間接材比率は、平均で10%以上(法人企画統計より未来調達研究所作成)という統計がでています。間接材10%のうち1%でもコスト改善できれば、それだけでも利益貢献になります。直接材は既にやりつくされていると思いますので、今こそ間接材の改善に着手しては如何でしょうか。しかも、間接材の煩雑な処理を整備することにより、業務効率も改善されます。コンプライアンスやガバナンスの意識が高まり、かつ人件費の削減や効率化が経営課題となっているからこそ、間接材調達にこれまで以上の取り組みが望まれる状況にあります。」
間接材に対する意識改革
坂口氏は、さらに間接材の取り組みが進まない理由を掘り下げ、1)統一ツールの不在 2)間接材ルールの不在 3)間接材調達の組織の不在を強調しています。
「いずれの方法も、一朝一夕では解決できない取り組みです。効果が分からないものを推進するのは難しいと思います。そのため、小規模でも、間接材の見直しに取り組み、効果を実感していただきたいです。効果が確認できましたら、会社経営陣に報告し、全社として間接材の見直しに取り組んでください。実績を基に取り組むことにより、全社の意識改革に直結し、上記に挙げた3つの進まない理由も解決できます。」
間接材の定義
次のセッションでは、SAPジャパン株式会社の巖氏から「間接材調達の改善には、まずは間接材の範囲を定義すること」の重要性について説明がありました。
「そもそも直接材と間接材の区別が曖昧な企業が多く、間接材を正しく認識できない可能性があります。理由は、管理できている間接材もあれば、管理できていない間接材も存在しているからです。各部署でバラバラに調達を管理されているため、そもそも間接材という認識が無い購入もあると思います。つまり、実態が把握しきれない状況と思います。よく間接材とは?とご質問をいただきますが、直接材以外全てが間接材と答えるようにしています」
購買システムによる間接材の可視化
さらに、巖氏から「改善に必要な可視化の方法」について購買システムを導入することの重要性について説明がありました。
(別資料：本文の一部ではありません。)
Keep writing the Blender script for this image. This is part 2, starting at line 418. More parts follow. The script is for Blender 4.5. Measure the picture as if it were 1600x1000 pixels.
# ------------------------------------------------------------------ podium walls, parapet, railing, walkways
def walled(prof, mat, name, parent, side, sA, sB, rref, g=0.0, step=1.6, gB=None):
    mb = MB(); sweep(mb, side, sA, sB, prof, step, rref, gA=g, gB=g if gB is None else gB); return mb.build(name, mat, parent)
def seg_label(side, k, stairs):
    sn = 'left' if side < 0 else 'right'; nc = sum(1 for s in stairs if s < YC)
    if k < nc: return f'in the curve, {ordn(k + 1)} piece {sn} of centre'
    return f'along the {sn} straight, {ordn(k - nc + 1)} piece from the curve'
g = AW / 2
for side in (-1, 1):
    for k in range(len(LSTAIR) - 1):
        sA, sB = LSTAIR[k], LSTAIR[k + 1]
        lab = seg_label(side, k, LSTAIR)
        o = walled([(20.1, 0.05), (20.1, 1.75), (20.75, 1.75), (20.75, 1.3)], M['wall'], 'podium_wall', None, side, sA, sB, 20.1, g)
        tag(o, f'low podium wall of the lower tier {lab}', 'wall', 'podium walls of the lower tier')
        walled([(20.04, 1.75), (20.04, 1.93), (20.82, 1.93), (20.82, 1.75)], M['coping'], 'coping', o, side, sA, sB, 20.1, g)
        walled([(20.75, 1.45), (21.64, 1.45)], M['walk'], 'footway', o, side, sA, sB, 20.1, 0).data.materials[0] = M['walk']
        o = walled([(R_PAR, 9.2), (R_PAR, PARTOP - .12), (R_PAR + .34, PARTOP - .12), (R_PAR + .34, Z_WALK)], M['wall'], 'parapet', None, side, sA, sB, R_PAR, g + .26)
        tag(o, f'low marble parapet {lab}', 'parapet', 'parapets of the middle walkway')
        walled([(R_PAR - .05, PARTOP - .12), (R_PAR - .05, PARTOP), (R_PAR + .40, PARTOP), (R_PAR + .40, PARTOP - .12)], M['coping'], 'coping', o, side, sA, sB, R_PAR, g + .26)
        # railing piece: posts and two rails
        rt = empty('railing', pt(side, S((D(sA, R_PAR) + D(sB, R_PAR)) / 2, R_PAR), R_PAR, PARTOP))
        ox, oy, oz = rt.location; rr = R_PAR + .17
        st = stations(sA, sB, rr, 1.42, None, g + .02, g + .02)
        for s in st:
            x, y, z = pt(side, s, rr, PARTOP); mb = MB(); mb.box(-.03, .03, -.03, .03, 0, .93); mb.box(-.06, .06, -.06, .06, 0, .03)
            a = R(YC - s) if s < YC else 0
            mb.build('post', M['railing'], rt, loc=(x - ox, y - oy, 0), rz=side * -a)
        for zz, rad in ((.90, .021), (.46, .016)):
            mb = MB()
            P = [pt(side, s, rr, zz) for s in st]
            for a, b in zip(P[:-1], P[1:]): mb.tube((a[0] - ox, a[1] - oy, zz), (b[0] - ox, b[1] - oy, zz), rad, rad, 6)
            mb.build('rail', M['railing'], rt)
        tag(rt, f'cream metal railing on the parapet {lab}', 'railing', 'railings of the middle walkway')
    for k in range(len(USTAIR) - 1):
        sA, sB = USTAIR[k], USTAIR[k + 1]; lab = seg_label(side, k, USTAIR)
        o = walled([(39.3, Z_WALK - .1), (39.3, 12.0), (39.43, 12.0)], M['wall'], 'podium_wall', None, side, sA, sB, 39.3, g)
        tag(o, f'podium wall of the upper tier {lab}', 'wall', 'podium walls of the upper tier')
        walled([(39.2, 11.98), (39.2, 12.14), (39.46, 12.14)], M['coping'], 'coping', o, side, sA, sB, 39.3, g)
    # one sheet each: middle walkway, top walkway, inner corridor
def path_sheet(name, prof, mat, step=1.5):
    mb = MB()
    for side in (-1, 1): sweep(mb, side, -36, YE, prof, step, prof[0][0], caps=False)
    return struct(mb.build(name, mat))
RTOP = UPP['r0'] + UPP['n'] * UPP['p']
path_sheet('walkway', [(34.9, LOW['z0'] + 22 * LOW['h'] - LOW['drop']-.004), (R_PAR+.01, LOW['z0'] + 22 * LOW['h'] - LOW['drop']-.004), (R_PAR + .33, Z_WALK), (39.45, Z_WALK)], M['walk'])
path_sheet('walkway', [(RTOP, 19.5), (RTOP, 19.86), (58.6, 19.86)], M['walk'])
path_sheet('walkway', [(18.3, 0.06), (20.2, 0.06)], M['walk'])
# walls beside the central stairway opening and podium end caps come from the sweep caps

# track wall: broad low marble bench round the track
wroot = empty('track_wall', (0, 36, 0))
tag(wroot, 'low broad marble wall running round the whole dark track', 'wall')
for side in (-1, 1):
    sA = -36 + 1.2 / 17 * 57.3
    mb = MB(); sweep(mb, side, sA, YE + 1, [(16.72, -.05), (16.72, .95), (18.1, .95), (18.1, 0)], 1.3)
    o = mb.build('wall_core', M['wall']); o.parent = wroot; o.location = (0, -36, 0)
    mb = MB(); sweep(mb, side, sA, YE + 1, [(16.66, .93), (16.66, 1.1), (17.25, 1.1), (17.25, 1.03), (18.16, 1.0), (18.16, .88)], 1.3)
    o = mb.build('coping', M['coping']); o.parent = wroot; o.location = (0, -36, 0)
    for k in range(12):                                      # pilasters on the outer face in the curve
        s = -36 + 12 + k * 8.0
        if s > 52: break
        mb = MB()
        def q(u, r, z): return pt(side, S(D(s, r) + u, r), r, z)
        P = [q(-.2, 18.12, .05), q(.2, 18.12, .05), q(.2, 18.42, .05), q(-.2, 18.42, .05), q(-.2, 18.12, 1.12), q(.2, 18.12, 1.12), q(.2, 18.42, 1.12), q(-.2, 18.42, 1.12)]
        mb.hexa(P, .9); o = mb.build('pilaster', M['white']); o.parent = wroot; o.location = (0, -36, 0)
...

「間接材の定義を確定させれば、間接材の状況を勘定科目レベルでは確認ができると思います。しかしながら、勘定科目では、「いつ」、「だれが」、「どこで」、「なに」、「どれくらい」、「どのように」の情報が無く、分析に必要な可視化に限界があります。分析に必要な情報をマンパワーで収集するのも良いですが、より人件費がかかったり、後々見直しができないなど、限界があります。間接材の可視化に取り組むには、購買システムなど、ツールの検討が不可欠と思われます。統合されたツールの導入は、バラバラだった各部署の間接材購買が集約することに役立ち、結果として1)集中購買によるボリュームディスカウント 2)事務プロセスの自動化・効率化 3)会社方針の徹底が期待できます。また、可視化された間接商材は、継続的なコスト削減の機会の創出とPDCAサイクルの確立の手助けとなります。」
SAP Ariba(調達・購買ソリューション) とAmazonのシステム連携
最後に巌氏と鐸木氏よりSAP AribaとAmazonビジネスにおけるシナジー効果について説明がありました。
「SAP Aribaでは、間接材購買で想定される購買プロセスを標準でサポートし、かつ様々な角度で分析できるよう分類化できる調達・購買ソリューションです。そしてAmazonビジネスはSAP Aribaとシステム連携(パンチアウト)していて、いつも利用しているAmazonビジネスとほぼ同等の操作で商品を選択・購買処理が可能です。」
セッション終了後には、質疑応答が行われました。
参加者からの「失敗しない間接材の見直し方法は?」という質問に対し、坂口氏より「全社で取り組むこと」「継続してやり続けること」「間接材の見直しによる効果は、全社で取組むことにより明確な効果があらわれ、かつ購入先の選定から購入の妥当性までを定期的に監査できるプロセス作りの重要性」を改めて説明されました。他にも購買システムの必要性など、参加者の既存の取組みと今回紹介したプロセス統一化の違いについて質問が寄せられました。